How should I deal with an uncomfortable"flash to the past?"
November 6, 2007 12:14 AM   Subscribe

Any suggestions for snapping out of a rather too-absorbing trip down memory lane?

I recently decided to polish up a very long essay I wrote many years ago but the experience became eerie. I spent months writing that essay and the couple of hours I spent re-reading it just now has brought back memories from that period in all its glorious and sordid detail.

Vividly remembering the atmosphere/my own feelings/emotions from that period is really creepy. I feel transported into a time, that, though it was fun, was also quite intense and emotional.

Remembering/perhaps reliving my state of mind from back then is distracting me from being in the current moment and doing what I would otherwise do. Any suggestions from snapping out of a rather too-absorbing trip down memory lane?
posted by gregb1007 to Society & Culture (12 answers total) 3 users marked this as a favorite
 
Go to sleep. Take a long walk. Get absorbed in a book.
posted by ottereroticist at 12:28 AM on November 6, 2007


Think about the reasons why you're not like that anymore.
posted by rhizome at 12:40 AM on November 6, 2007 [1 favorite]

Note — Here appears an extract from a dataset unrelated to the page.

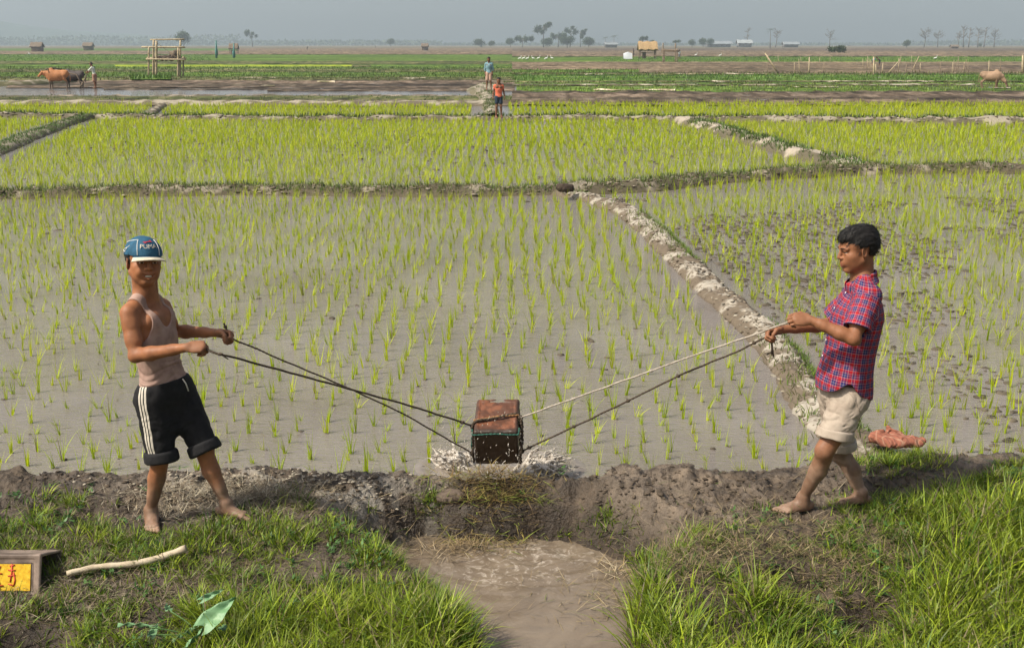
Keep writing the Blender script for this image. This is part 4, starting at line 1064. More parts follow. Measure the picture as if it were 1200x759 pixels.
v, M1, kn1 = body(J1, HC1, H1, 1.10, lo, hi, hands1, True)
V, F = v.mesh()
O1 = (J1['anR'] + J1['anL']) / 2; O1[2] = min(J1['gzR'], J1['gzL'])
man1 = mk('person', V, F, M_skin, origin=O1, col=skincol(V, J1, HC1, H1, 1.1, .34, .35, True))
tag(man1, 'man in a blue cap, pinkish vest and black striped shorts, pulling two ropes', 'person')
face_parts(man1, HC1, H1, 1.10, True)
# vest
def fold(p, a=.006, sc=(11, 11, 6), sd=0.0):
    q = p * np.array(sc, np.float32) + sd
    return a * ((ridged(q, 2) - .6) * 1.4 + (vnoise(q * .5) - .5))
def garment_vol(lo, hi, h=.0036): return Vol(lo, hi, h)
lo2 = J1['pelvis'] - [.28, .28, .10]; hi2 = J1['neck'] + [.26, .26, .12]
v = Vol(lo2, hi2, .0034); torso(v, J1, infl=.009)
v.cone(J1['pelvis'] + M1[2] * .03, J1['chest'] - M1[2] * .05, .100, .092, k=.03, w=M1[1], sc=1.38)
for S in 'LR': v.cone(J1['neck'] + (HC1 - J1['neck']) * .22, J1['sh' + S] + M1[2] * .012, .038, .034, k=.035, infl=.007)
for q in (1, -1): v.ell(J1['chest'] + M1[0] * .070 + M1[1] * .062 * q + M1[2] * .065, M1, (.034, .062, .048), k=.03, infl=.008)
v.disp(lambda p: fold(p, .0045, (13, 13, 7)) + (ridged(np.stack([p[..., 0] * 5, p[..., 1] * 5, p[..., 2] * 26 + 3 * vnoise(p * 7)], -1), 2) - .6) * .011 * sstep(1.22, 1.02, p[..., 2]))
for S, q in (('L', 1), ('R', -1)):
    v.ell(J1['sh' + S] + M1[1] * .012 * q - M1[2] * .035, M1, (.16, .072, .135), k=.004, op='s')
v.ell(J1['neck'] + M1[0] * .10 - M1[2] * .02, M1, (.12, .068, .135), k=.004, op='s')
v.ell(J1['neck'] - M1[0] * .08 + M1[2] * .03, M1, (.10, .066, .10), k=.004, op='s')
v.ell(J1['neck'] + M1[2] * .055, M1, (.12, .066, .06), k=.004, op='s')
zc = J1['pelvis'] + M1[2] * .035
v.cut(lambda p: (zc - p) @ M1[2], .004)
def vestmat():
    m, nt, N, L = newmat('ribbed_vest'); v = coords(N, L); f = noise(N, L, v, 14, 5, .6); f2 = noise(N, L, v, 160, 2, .5)
    c = ramp(N, L, f, [(.28, (.22, .14, .112)), (.5, (.32, .21, .17)), (.72, (.39, .27, .22))])
    principled(m, nt, N, L, c, .85, .15, bump(N, L, f2, .3, .002)); return m
V, F = v.mesh(); M_vest = vestmat(); vest = mk('vest', V, F, M_vest, man1)
# piping round the vest openings is the cloth's own hem
# shorts
def shorts(J, M, rt, rk, tk, waist, crotch, cuts, extra=None, h=.0036, fa=.007, sc=(9, 9, 6), sd=3.0):
    lo = np.minimum(np.minimum(J['knL'], J['knR']), J['pelvis']) - [.22, .22, .16]; hi = np.maximum(np.maximum(J['knL'], J['knR']), J['pelvis']) + [.22, .22, .2]
    v = Vol(lo, hi, h); torso(v, J, infl=.016, k=.03)
    for S in 'LR':
        e = J['hip' + S] + (J['kn' + S] - J['hip' + S]) * (tk[S] if isinstance(tk, dict) else tk)
        v.cone(J['hip' + S], e, rt, rk, k=.04)
    v.cone(J['pelvis'] - M[2] * .05, crotch, .095, .055, k=.05, w=M[0], sc=1.0)
    v.disp(lambda p: fold(p, fa, sc, sd) + (ridged(np.stack([p[..., 0] * 12 + p[..., 2] * 9, p[..., 1] * 10, p[..., 2] * 13 - p[..., 0] * 8 + 2 * vnoise(p * 6)], -1), 2) - .6) * fa * 1.5)
    zt_ = J['pelvis'] + M[2] * waist
    v.cut(lambda p: (p - zt_) @ M[2], .004)
    return v
cr1 = P(205, 498, 5.86)
v = shorts(J1, M1, .100, .078, 1.0, .052, cr1, None)
for S in 'LR':
    kn = J1['kn' + S]; ax_ = unit(kn - J1['hip' + S]); v.cut(lambda p, kn=kn, ax_=ax_: np.where(np.abs((p - kn) @ unit(np.cross(ax_, [0, 0, 1.0]) + 1e-6)) > 9, -1, np.where(np.linalg.norm(p - kn, axis=-1) < .16, (p - kn) @ ax_ - .004, -.05)), .003)
V, F = v.mesh()
# stripe coordinate: signed distance across the outer side of his right leg
axr = J1['knR'] - J1['hipR']; top_ = J1['pelvis'] - l1 * .14 + M1[2] * .05
outer = -l1 * .97 + f1 * .28; outer = unit(outer - unit(axr) * np.dot(outer, unit(axr))); across = np.cross(unit(axr), outer)
t, dd = seg_t(V, J1['hipR'] + [0, 0, .1], J1['knR']); cen = J1['hipR'] + np.array([0, 0, .1]) + np.clip(t, 0, 1)[:, None] * (J1['knR'] - J1['hipR'] - [0, 0, .1])
q = V - cen; su = np.where((q @ outer) > -.03, q @ across, np.sign(q @ across + 1e-9) * .5)
outerL = unit(l1 * .97 + f1 * .28)
def stripemat():
    m, nt, N, L = newmat('black_jersey'); a = N.new('ShaderNodeAttribute'); a.attribute_name = 'su'
    x = math_(N, L, 'ABSOLUTE', a.outputs['Fac'])
    x1 = math_(N, L, 'LESS_THAN', x, .0055); y1 = math_(N, L, 'LESS_THAN', math_(N, L, 'ABSOLUTE', math_(N, L, 'SUBTRACT', x, .018)), .0055)
    s_ = math_(N, L, 'ADD', x1, y1); v = coords(N, L); f = noise(N, L, v, 20, 5, .6)
    c = mixc(N, L, s_, ramp(N, L, f, [(.3, (.007, .007, .008)), (.7, (.017, .016, .017))]), (.55, .50, .42))
    principled(m, nt, N, L, c, .8, .2, bump(N, L, f, .4, .01)); return m
M_jersey = stripemat()
sh1 = mk('shorts', V, F, M_jersey, man1, attrs={'su': su})
M_black = noisy('black_cloth', (.007, .007, .008), (.016, .015, .016), 20, .85, .5, .006)
def cuff(J, S, r, wd, parent, mat, off=0.0, fat=.018, sc=1.0, ax_=None, sh=(0, 0, 0)):
    kn = (J['kn' + S] if off == 0 else J['hip' + S] + (J['kn' + S] - J['hip' + S]) * off) + np.array(sh)
    a = unit(J['kn' + S] - J['hip' + S]) if ax_ is None else unit(ax_)
    v = Vol(kn - .19, kn + .19, .0034)
    v.cone(kn - a * wd / 2, kn + a * wd / 2, r - .006, r, k=.001)
    # a roll with a rounded edge, open below
    v.cut(lambda p: np.abs((p - kn) @ a) - wd / 2, fat)
    v.cone(kn + a * wd * .25, kn + a * .2, r - fat * 1.2, r - fat * 1.1, k=.010, op='s')
    v.disp(lambda p: fold(p, .0035, (16, 16, 9), 5.0))
    V, F = v.mesh(); return mk('cuff', V, F, mat, parent)
cuff(J1, 'R', .098, .070, sh1, M_black, fat=.020); cuff(J1, 'L', .098, .070, sh1, M_black, fat=.020)
wf = J1['pelvis'] + M1[0] * .118 + M1[2] * .045 + M1[1] * .01
mb = MB(); mb.tube([wf, wf + M1[0] * .012 - M1[2] * .03 + M1[1] * .004, wf + M1[0] * .012 - M1[2] * .075 + M1[1] * .012], .0035, 6)
mb.mk('drawstring', plain('white_cord', (.6, .57, .5)), sh1)
# hair under the cap
def hairvol(hc, H, s, infl, lo_, hi_, amp=.004, fr=60):
    v = Vol(hc - .17 * s, hc + .17 * s, .003); f, l, u = H
    v.ell(hc + (f * -.014 + u * .030) * s, H, np.array([.096, .078, .090]) * s, k=.01, infl=infl)
    return v
v = hairvol(HC1, H1, 1.10, .006, 0, 0)
def hcut1(p, hc=HC1, H=H1, s=1.10):
    q = (p - hc) @ H.T.astype(np.float32) / s; x, y, z = q[..., 0], np.abs(q[..., 1]), q[..., 2]
    low = np.where(x < -.012, -.052 - (x + .012) * .35, np.where(x < .028, -.030 + 0 * x, .03))   # sideburn, nape
    return np.maximum(np.maximum(low - z, x - .05), z - .045)
v.cut(hcut1, .004); v.disp(lambda p: (vnoise(p * 90) - .5) * .006)
V, F = v.mesh(); mk('hair', V, F, M_hair, man1)
# cap
def capmat(name, c, bs=.3):
    m, nt, N, L = newmat(name); v = coords(N, L); f = noise(N, L, v, 30, 5, .6); f2 = noise(N, L, v, 300, 2)
    col = ramp(N, L, f, [(.3, tuple(x * .75 for x in c)), (.7, tuple(x * 1.3 for x in c))])
    principled(m, nt, N, L, col, .8, .2, bump(N, L, f2, bs, .002)); return m
M_cap = capmat('blue_cap_cloth', (.024, .085, .145)); M_cream = capmat('cream_cap_cloth', (.50, .44, .34)); M_red = plain('red_thread', (.45, .03, .05)); M_white = plain('white_thread', (.75, .74, .70))
s = 1.10; Hc = frame(H1[0] - H1[2] * .02, H1[2]); f, l, u = Hc
capC = HC1 + (f * -.008 + u * .034) * s; capR = np.array([.108, .089, .088]) * s
v = Vol(HC1 - .20, HC1 + .22, .003)
v.ell(capC, Hc, capR, k=.01); v.ell(capC - u * .012, Hc, capR - .006, k=.002, op='s')
v.cut(lambda p: (HC1 + u * .026 * s - p) @ u + .03 * ((p - HC1) @ f), .003)
v.disp(lambda p: (vnoise(p * 22) - .5) * .005)
V, F = v.mesh(); cap = mk('cap', V, F, M_cap, man1)
def capsurf(az, el, out=.0):
    """az: towards his left from the front"""
    d_ = np.array([math.cos(el) * math.cos(az), math.cos(el) * math.sin(az), math.sin(el)])
    q = d_ * (capR + out); return capC + q @ Hc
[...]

Turn the TV or radio to a news channel, with the volume UP, and get your mind to focus on current events for a couple of hours. That usually works to snap me out of moments when I'm too immersed in misty water-color memmmmmories.
posted by amyms at 12:44 AM on November 6, 2007


Maybe check in with a friend or family member, ideally in person, and find out his or her latest news. Past you is on center stage and present you is the audience; it might bring you back to now to give that audience-like attention to someone in your present life.
posted by Your Time Machine Sucks at 2:14 AM on November 6, 2007


Celebrate the fact that you're able to do that and as ottereroticist says, immerse yourself in another book or project.
posted by ceri richard at 3:29 AM on November 6, 2007


Don't think about it anymore. If you catch yourself thinking about it, do something else. Occupy your mind with other things. That may sound flippant, but it's true.
posted by zardoz at 3:56 AM on November 6, 2007


When I'm having a really vivid flashback, it helps me snap out of things by describing my surroundings, either to myself or to a friend. By the time you're talking about the color of the buttons on the remote, the flashback should be receding.
posted by tigerjade at 4:38 AM on November 6, 2007


Drink a bottle of wine, get really emotional, get it out of your system, forget it happened the next day.

Or just take a walk...
posted by roygbv at 5:16 AM on November 6, 2007


I did this recently, isn't the brain an amazing thing? In my case, I went back to a house that I hadn't really been to since me and my ex had lived there and it was a weird time capsule of what my life had been like before I'd met him and while I was with him and it was just like ZAP, wow.

And you know, I just brooded over it for a while and then said, you know, I like where I am now quite a bit, so that was (may have been) a necessary path to go through to get here. In short, I put it away again. If the problem is that it's bringing up undealt-with-emotions then you need to deal with them however you usually cope "gee I wish my life had turned out differently" or "wow I wonder what happened to that person I used to care deeply about?" or "I'm really not where I thought I was going to be right now"

I sort of break it down into desires. What is your heart/mind desiring that causes these reliving episodes to be so vivid and distracting? What do you WANT that is causing this change of focus? Is it something you can't have? Can you channel that energy into moving in that direction? Do you just need a good cry/fuck/walk to get it out of your system? Is there someone you need to call? Sometimes overthinking through these things makes them go away. Other times you need some sort of suitably placed distraction until time works out the emotions you may not be able to process.
posted by jessamyn at 7:16 AM on November 6, 2007 [1 favorite]


This happened to me a couple years back and ended up spurring me into trying to read all the novels of Philip K. Dick. I needed a project to take my mind off my past and boy howdy did I get it.
posted by crinklebat at 8:05 AM on November 6, 2007


When all else fails, Jack Daniels is still your friend.
posted by allkindsoftime at 10:03 AM on November 6, 2007


I've heard that sometimes when people experience something unpleasant or even traumatizing, one tactic is to desensitize yourself to it by reliving it repeatedly, obsessing over the details, feeling the emotions, etc. until it no longer has any interest or power for you. If the other ideas don't work, maybe this is a good way.

It's like watching an intense movie. After the third time, it gets kinda boring and expected. You move on to something else naturally.